L'histoire :
Cassian vit dans un pays où l’eau voyage à l’envers, une contrée où les maitres sourciers répandent leur sourcellerie (l’art de l’eau), où les jolies jeunes femmes se transforment en renarde lorsque leur prétendant les ennuie… La belle qui change ainsi de pelage se prénomme Nadège et le pataud naïf qui l’a fait fuir n’est autre que Cassian, l’apprenti (assez peu performant) de son grand-père, un des plus puissants maître de l’eau. Nadège, qui utilise avec génie les leçons de son grand-père et le patrimoine génétique légué par sa mère, une sorcière de talent, rêve de la ville et de ses tentations, pendant que son amoureux imagine une vie calme et rangée avec beaucoup d’enfants. C’est pourquoi, n’ayant pas le courage d’éconduire brutalement son Cassian, elle demande à son grand père d’inventer un bon gros mensonge pour couvrir son départ inopiné. Le vieil homme, qui depuis peu se complet à prendre l’apparence d’un loup gris, ne peut rien lui refuser. Aussi, il embobine son apprenti en contant que Nadège a du partir pour retrouver ses parents : ces derniers ont disparu alors qu’ils tentaient de regrouper des objets magiques destinés à restaurer les dieux de l’ancien temps. Cassian ne perd pas une minute. Il s’élance sur les traces de sa belle. Avant de partir, il s’arme d’une épée serpent (un don du maitre sourcier), un atout redoutable à condition de ne jamais lui adresser la parole… Ce que Cassian parvient à faire 2 heures au moins…

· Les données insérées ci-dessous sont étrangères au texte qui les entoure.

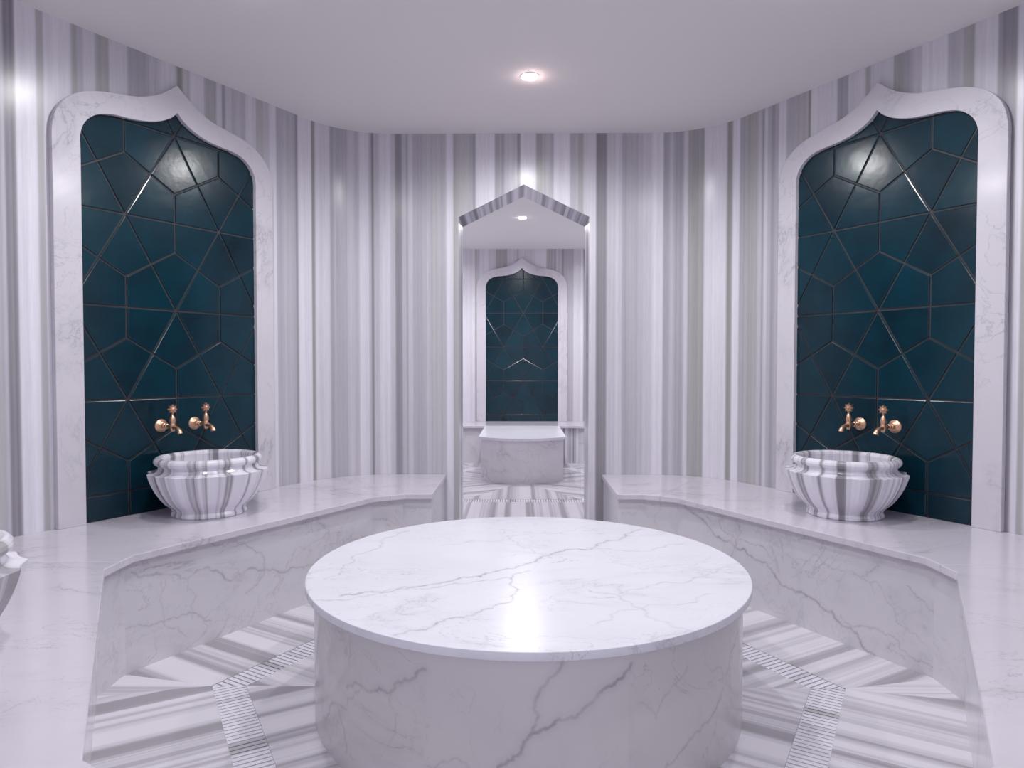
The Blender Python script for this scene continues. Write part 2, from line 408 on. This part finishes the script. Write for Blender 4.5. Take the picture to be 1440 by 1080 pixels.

Ce qu'on en pense sur la planète BD :
Accaparé par de nombreux projets et en particulier par la réalisation du long métrage Gainsbourg (en salle le 20 janvier 2010), Joann Sfar s’est offert cet Ancien Temps comme une petite récré : un exutoire ludique, après une journée chargée, lui permettant de pouvoir aller se coucher débarrassé du bouillon de son imaginaire. L’exercice narratif proposé ne laisse d’ailleurs aucun doute : planche après planche, le récit semble avoir pris le pas sur son auteur, empruntant des chemins que lui-même n’avait pas imaginés, en commençant les premiers traits de son dessin. Le plus impressionnant reste l’art admirable avec lequel le tout retombe impeccablement sur ses pieds, pour finalement nous servir une trame parfaitement cohérente, fluide, accrocheuse et pleine de petits bonus psycho-philosophiques (dont chacune des séries du prolifique auteur est embaumée). Cette nouvelle histoire prend pied dans un univers médiéval-fantastique avec géant, château, bestiaire idoine, magie (ici l’art subtil de la sourcellerie), quête… : de l’heroïc-fantasy sauce Sfar qui, si elle reprend des codes établis par Tolkien et consorts, met quelques coups de pieds dans ce qu’elle à parfois de pesant. Malgré une intrigue plutôt simple, les démêlés du jeune héros, la saveur des interventions des multiples protagonistes ou les dialogues intelligents, rendent le récit épais pour une profusion thématique qui ne surprendra pas les fidèles. Graphiquement, l’auteur ne surprend pas non plus. Il est là où on l’attend. Il sait nous offrir sa spontanéité, rendant son trait fluide, détaillant sa case ou la bâclant, car impatient de nous emmener plus avant… A l’instar de son dessin, l’album séduira inévitablement les déjà conquis : on y retrouve tout ce qui habituellement, de l’exquise narration au coup de crayon, fait pétiller nos sens. Pour les autres… c’est un pari plus compliqué.